Latest update December 18th, 2024 5:45 AM
Jan 11, 2023 Editorial
Kaieteur News – Guyanese just cannot win, get a fair share. They get shafted at home by their own, and they get taken advantage of beyond our shores. In addition, outsiders come inside our borders and treat us with contempt, dismiss us, as though Guyanese are to be pushed around, kicked around, and then jumped upon, without any regard for law or rules, or those in charge.
The newest version of Guyanese to hit the news involves our fishermen. The latest development in the media is that “Guyanese fishers to pay $1M to rent license from their Surinamese counterparts” (KN January 9). So that readers fully appreciate the hole in which our fishers are forced, $1M is to rent the licence from others, a kind of subletting arrangement, and not actually to own an instrument in their names, as issued by the proper Surinamese authorities. It could be that our oil has prompted some envy across the river, or it could be that Guyanese are just viewed and discarded as doormats over which all and sundry can walk to their hearts content. It would be interesting to observe how the nation’s two top leaders, the President and the Vice President, react to this latest abomination, this punishing practice that has nothing to do with good neighborliness and trusted partners, but is of what continues the exploitation of Guyanese in many walks of life.
Right here in Guyana, our workers in the oil and gas sector are treated like dogs; or if a gentler description is found more palatable, like second class citizens and beggars. Foreigners come here to explore our opportunities, and they are many and rich, yet they find satisfaction in treating locals who work for them, as though they are lepers. Therefore, they can be treated in any manner that pleases the whims and schemes of those who plant roots here to make money hand over fist. It does not matter that some of the foreigners are from the ancient CARICOM brotherhood, for Guyanese workers are still abused and subject to contempt and ongoing humiliation.
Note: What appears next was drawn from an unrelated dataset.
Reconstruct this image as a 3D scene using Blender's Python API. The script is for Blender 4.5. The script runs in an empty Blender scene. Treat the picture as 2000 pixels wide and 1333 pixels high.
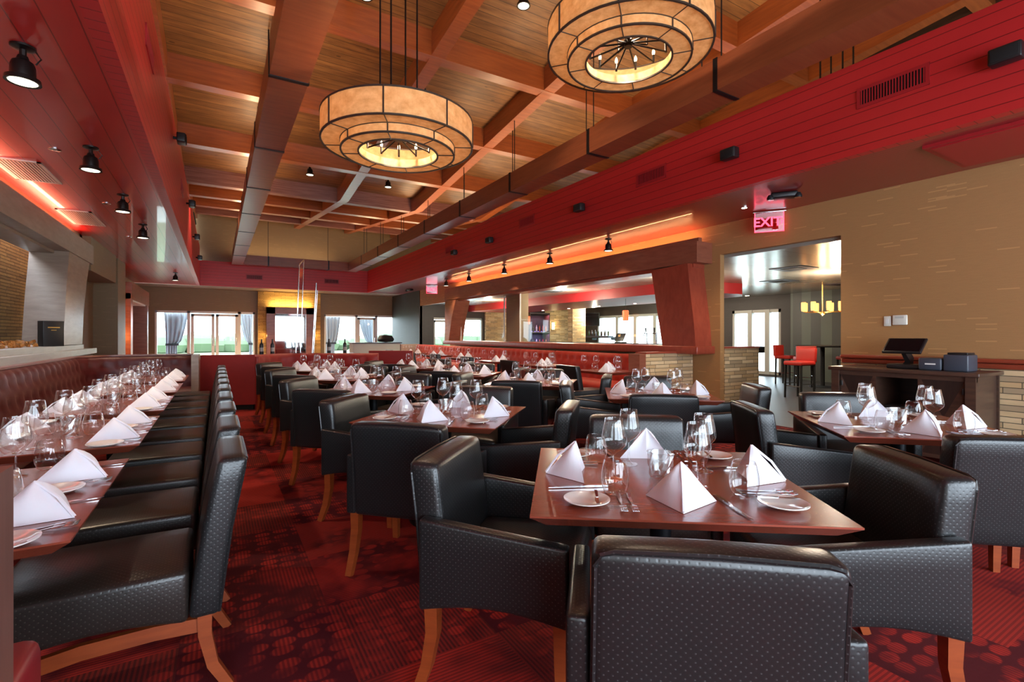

It is where Guyanese workers are shortchanged with overtime, through a slew of clever concoctions that are supposed to be honest calculations. Then, some are left exposed and stranded without insurance coverage, when they are temporarily off the worksites and under approved conditions.
In the mining sector not too long ago, there were reports that the Chinese were mistreating and abusing Guyanese citizens who worked for them, with complaints lodged about different treatment, different reception and recognition. In the struggling bauxite industry, the Russians had seen it fit to extend hostility and vulgarity to Guyanese workers, even locking them out from the job sites, as if in total disdain of our labour laws, and simple respect for our government. The Ministry of Labour has been called upon to intervene, and it has to some limited extent, which leaves a lot to be desired. Somebody at some level in the official realms of Guyana need to manifest the sharp anger, the zero tolerance, at what has been the repeated experiences of Guyanese workers in one field after another. Guyanese trade unions have carried on with their fights to represent workers, but they are still grappling to get the kind of satisfactory results that are the birthright of local workers.
Our governments have treated Guyanese in a manner not too far from garbage. Now, as if on cue, foreigners come here and behave in the same manner, confident that they will not be called to account, and that they can continue with their exploitations and the excesses meted to local workers. Taking the records of all this together, it does not surprise that the Surinamese have gotten into the game of taking advantage of Guyanese fishers to extract their pound of flesh. It is a huge amount of money for the mere renting of a fishing licence, that $1M. The reaction of those who feel the brunt of this latest brutalization is best summed in a single sentence by the fishermen themselves: “ah done we done hay now.”
There is a certain grimness to that hopeless declaration. The sad reality is that it is truth for our fishers.